In truth, and I even knew this to some extent at the time, my Guyana Peace Corps experience was always an attempt to fulfill that mental picture. And anyone who has been to the Eastern Caribbean and to Guyana will know that I was doomed to failure. While there are some commonalities, the cultures are also very different. The environment is different. The mentality is different. I told the admin I wanted an urban assignment in part because the urban experiences I had in St. Lucia -- going into town and walking along the streets, shopping at the market at the base of the hill near training, drinking rum at Rodney Bay -- couldn't be replicated in a rural environment. I wanted to go to reggae clubs, walk in the streets, feel the energy of a Caribbean city. I sought excitement.

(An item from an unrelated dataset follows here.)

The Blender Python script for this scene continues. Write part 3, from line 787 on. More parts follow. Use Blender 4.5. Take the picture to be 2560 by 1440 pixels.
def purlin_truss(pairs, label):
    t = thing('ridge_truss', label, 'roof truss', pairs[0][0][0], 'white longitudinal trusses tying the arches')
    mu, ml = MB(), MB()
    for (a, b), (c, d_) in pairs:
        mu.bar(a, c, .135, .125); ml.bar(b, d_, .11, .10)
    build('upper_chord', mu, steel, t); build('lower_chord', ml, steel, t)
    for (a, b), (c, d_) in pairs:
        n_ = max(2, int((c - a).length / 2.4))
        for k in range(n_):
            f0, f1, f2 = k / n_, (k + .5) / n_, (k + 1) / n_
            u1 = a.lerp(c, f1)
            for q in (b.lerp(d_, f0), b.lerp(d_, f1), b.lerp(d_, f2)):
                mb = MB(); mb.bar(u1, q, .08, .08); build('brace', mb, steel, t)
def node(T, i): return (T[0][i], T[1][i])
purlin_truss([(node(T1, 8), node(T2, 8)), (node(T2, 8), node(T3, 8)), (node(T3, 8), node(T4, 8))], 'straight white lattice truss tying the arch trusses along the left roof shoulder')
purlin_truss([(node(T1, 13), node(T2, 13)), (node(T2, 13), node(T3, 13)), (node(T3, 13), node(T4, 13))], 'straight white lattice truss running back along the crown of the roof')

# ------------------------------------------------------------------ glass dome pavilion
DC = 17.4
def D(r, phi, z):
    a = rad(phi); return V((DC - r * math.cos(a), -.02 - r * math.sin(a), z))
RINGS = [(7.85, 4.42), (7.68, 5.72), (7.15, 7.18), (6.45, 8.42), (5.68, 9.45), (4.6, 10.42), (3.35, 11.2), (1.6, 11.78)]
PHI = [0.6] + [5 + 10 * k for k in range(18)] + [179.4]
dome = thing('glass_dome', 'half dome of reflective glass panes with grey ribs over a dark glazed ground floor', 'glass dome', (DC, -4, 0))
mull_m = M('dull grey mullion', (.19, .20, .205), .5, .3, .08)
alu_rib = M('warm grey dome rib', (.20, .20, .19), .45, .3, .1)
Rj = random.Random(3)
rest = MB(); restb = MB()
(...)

I wanted to see where the Caribbean was growing an expanding, expressing itself on the world stage, intersecting with cultures abroad, and defining itself. You don't get that in a tiny village that gets it power from a single generator or water from a communal well.

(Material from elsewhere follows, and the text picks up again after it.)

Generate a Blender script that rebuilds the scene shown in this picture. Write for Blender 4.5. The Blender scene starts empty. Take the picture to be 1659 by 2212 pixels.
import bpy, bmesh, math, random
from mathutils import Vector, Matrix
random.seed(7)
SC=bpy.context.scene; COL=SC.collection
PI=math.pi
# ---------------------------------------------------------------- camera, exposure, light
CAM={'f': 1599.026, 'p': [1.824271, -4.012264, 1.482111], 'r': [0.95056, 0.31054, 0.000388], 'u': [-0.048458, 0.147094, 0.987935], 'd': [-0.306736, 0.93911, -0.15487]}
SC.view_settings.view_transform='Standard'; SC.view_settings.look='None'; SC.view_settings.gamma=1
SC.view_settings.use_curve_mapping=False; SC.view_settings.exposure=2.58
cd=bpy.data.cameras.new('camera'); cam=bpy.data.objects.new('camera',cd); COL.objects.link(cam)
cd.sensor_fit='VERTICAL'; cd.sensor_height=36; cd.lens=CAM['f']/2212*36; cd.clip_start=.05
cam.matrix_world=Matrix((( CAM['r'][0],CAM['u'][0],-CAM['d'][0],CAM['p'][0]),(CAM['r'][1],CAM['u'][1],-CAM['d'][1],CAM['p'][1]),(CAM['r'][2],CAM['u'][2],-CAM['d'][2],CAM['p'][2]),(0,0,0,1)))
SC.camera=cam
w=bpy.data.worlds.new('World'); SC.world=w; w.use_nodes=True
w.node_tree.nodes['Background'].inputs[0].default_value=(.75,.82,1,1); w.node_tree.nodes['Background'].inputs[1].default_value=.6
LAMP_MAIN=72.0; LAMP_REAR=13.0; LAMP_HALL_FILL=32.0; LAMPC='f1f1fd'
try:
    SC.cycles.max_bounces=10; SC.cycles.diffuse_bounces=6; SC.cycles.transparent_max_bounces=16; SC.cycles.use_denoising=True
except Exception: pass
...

So I told them I wanted an urban assignment. Bless their hearts, they must have worked hard to get me even a little of what I wanted. But I had the misfortune of going to Guyana the year before a major election. Peace Corps was biting its collective nails in anticipation of that day, visualizing volunteers being caught in Georgetown as the whole place turned into bedlam: entire blocks burning down, mobs of terrified people running and screaming, necks being chopped by machetes, gunfire in Stabroek market. They had decided, in order to avoid any incidents, to "phase out" volunteers in the capitol city, and not allow any new ones to be place there.

Well, that put the kibosh on my urban assignment. The next best thing was New Amsterdam, which is more of a town than a city, but it was the most they could offer me. Nobody could be in Georgetown, and that was that.

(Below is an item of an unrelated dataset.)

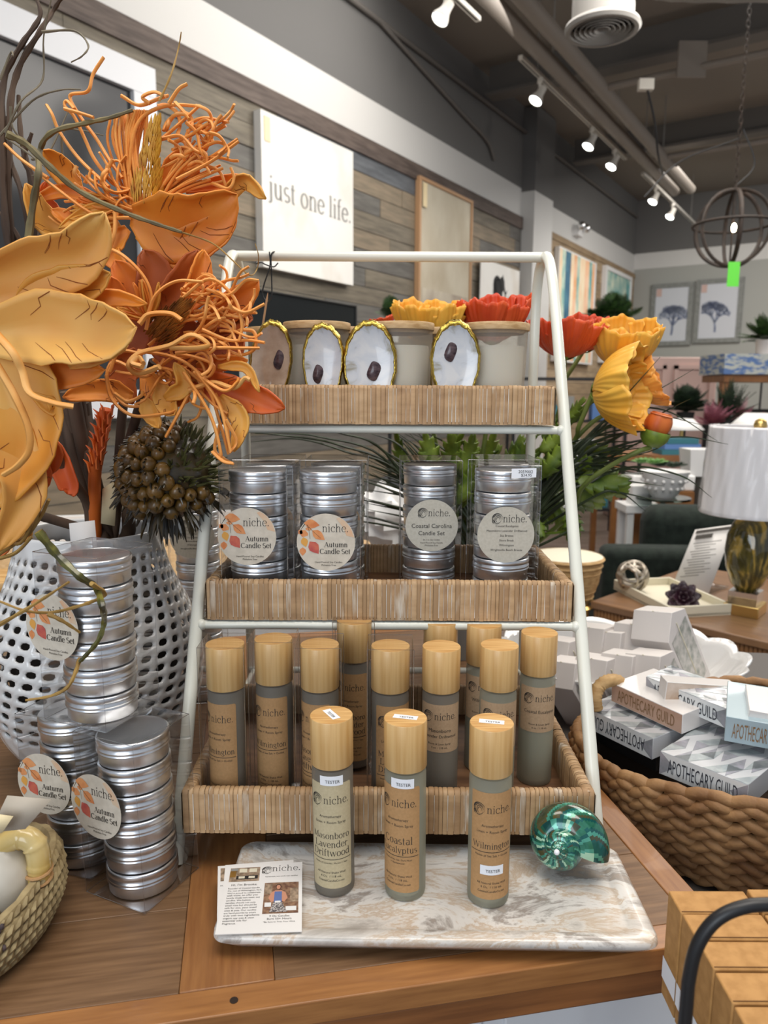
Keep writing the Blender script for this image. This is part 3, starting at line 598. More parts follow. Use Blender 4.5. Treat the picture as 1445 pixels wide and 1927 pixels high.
# counter with books and gift box
zc = PY(1270, 852, 4.9).z; ct = thing('side_console', 'brown wooden counter with books under the small flared lamp', 'counter', (1.9, 4.95, FZ)); stand(ct, (1.93, 4.95), .95, .5, zc, M['walnut'])
for k, (m_, zz) in enumerate((('teal', 0), ('blue', .035), ('teal', .07))):
    mb = MB(); box(mb, (PY(1275, 830, 4.8).x, 4.8, zc+.0175+zz), (.26-.03*k, .18, .033)); o = obj('book', mb, M[m_]); tag(o, ['teal book at the bottom of the pile on the brown counter', 'blue book in the middle of the pile on the brown counter', 'teal book on top of the pile on the brown counter'][k], 'book', 'books on the brown counter')
# grey cabinet, gift box, white footed bowl of succulents
zg = PY(1310, 898, 4.2).z; gx = PY(1288, 900, 4.2).x
gx += .12
gc = thing('grey_cabinet', 'grey cabinet beyond the green armchair, white gift box on top', 'cabinet', (gx+.3, 4.4, FZ)); mb = MB(); box(mb, (gx+.32, 4.4, (zg+FZ)/2), (.66, .42, zg-FZ)); obj('body', mb, M['gray_cab'], gc, bevel=.01)
mb = MB(); box(mb, (gx+.32, 4.18, (zg+FZ)/2), (.5, .02, zg-FZ-.12)); obj('door', mb, M['gray_cab'], gc)
mb = MB(); gb = PY(1312, 898, 4.3); mb.add([(gb.x+sx*(w_), 4.3+sy*w_, z) for z, w_ in ((zg, .07), (zg+.155, .085)) for sx, sy in ((-1, -1), (1, -1), (1, 1), (-1, 1))], [(0, 1, 2, 3), (4, 5, 6, 7), (0, 1, 5, 4), (1, 2, 6, 5), (2, 3, 7, 6), (3, 0, 4, 7)], 0, False)
o = obj('gift_box', mb, M['white']); tag(o, 'white flared box with a small gold 1 on its front, on the grey cabinet', 'box'); smalllamp('white tapered lamp shade above the plastic-wrapped drum lamp', 1428, 778, 806, 4.42, .17, M['white'], M['gold'], zg)
q = MB(); put(q, sans('1', None, .045), 0, 0); upright(q, Tm(gb.x, 4.222, zg+.055), .002); obj('lettering', q, M['gold'], o)
tt = PY(1248, 935, 3.9); gt = thing('glass_side_table', 'small round glass table on a black pedestal behind the armchair', 'side table', (tt.x, tt.y, FZ))
mb = MB(); cyl(mb, .14, tt.z-.012, tt.z, 32, Tm(tt.x, tt.y, 0)); obj('table_top', mb, M['green_glass'], gt)
mb = MB(); tube(mb, [(tt.x, tt.y, FZ), (tt.x, tt.y, tt.z-.012)], .014, 10); lathe(mb, [(0, 0), (.13, 0), (.13, .015), (.02, .03)], 24, Tm(tt.x, tt.y, FZ)); obj('pedestal', mb, M['black'], gt)
bo = thing('footed_bowl', 'pale glass bowl with raised dots on the round glass table', 'bowl', tt)
mb = MB(); lathe(mb, [(0, .0), (.06, 0), (.075, .02), (.11, .09), (.125, .14), (.118, .14), (.10, .09), (.06, .02), (0, .015)], 32, Tm(*tt))
for r_, z_ in ((.097, .05), (.113, .09)):
    for k in range(16): ball(mb, (tt.x+r_*cos(k*pi/8), tt.y+r_*sin(k*pi/8), tt.z+z_), .009, 8, 5)
obj('bowl', mb, M['white'], bo)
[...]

Except... it wasn't. One of the members of our group was assigned to the University of Guyana's main campus, which was located where? In Georgetown. Why wasn't he forbidden to stay there, you might ask? And if he could be there, why couldn't I? Those are very good questions, and I asked myself them every day in New Amsterdam. This is nothing against Rustin, the volunteer who was teaching at U.G. -- I don't harbor an ounce of grudge against him. He was fortunate. I was disappointed in the admin for this decision, not Rustin.

But one didn't need to think hard to see their justification. All throughout training, our group was divided into two clear groups: those who were playing it safe, and those who wanted to take risks. Anyone who has read my blog will know instantly which group I fell under. And those of us who wanted to take risks -- and did -- were the ones who got caught or lived on the edge of getting caught. One person in our group was nearly sent home for a decision to sneak off to a Beenie Man concert on the night of our Swearing-In party. She was one of the risk-takers. Rustin was not a risk-taker, at least not in Guyana. He was one of the large group of volunteers more interested in playing it safe, going by the rules. He wasn't a huge drinker, he didn't express "dangerous" ideas of wanting to explore the so-called forbidden areas of Georgetown. In short, admin felt they could trust that he would stick faithfully to campus and not be haunting the more risky locations in the city. And as far as I know, he (mostly) did just that. But then, he wasn't in Guyana looking for the same kinds of things I was looking for. I'm sure he got the experience he wanted, and I think that's great.

Because the admin could read my personality, they knew leaving me in Georgetown wouldn't work. Come election day, I wouldn't be in the relative safety of my rented room, or hiding out at a fellow volunteer's place elsewhere in the country. I wanted to be downtown, in the chaos, observing Guyanese history. And all the days before and after election day, they knew I would be wanting to go to the off-limits bars and clubs in Georgetown, like Club Tennessee or the strip clubs. And they were right. So they placed me a hundred miles away from those places.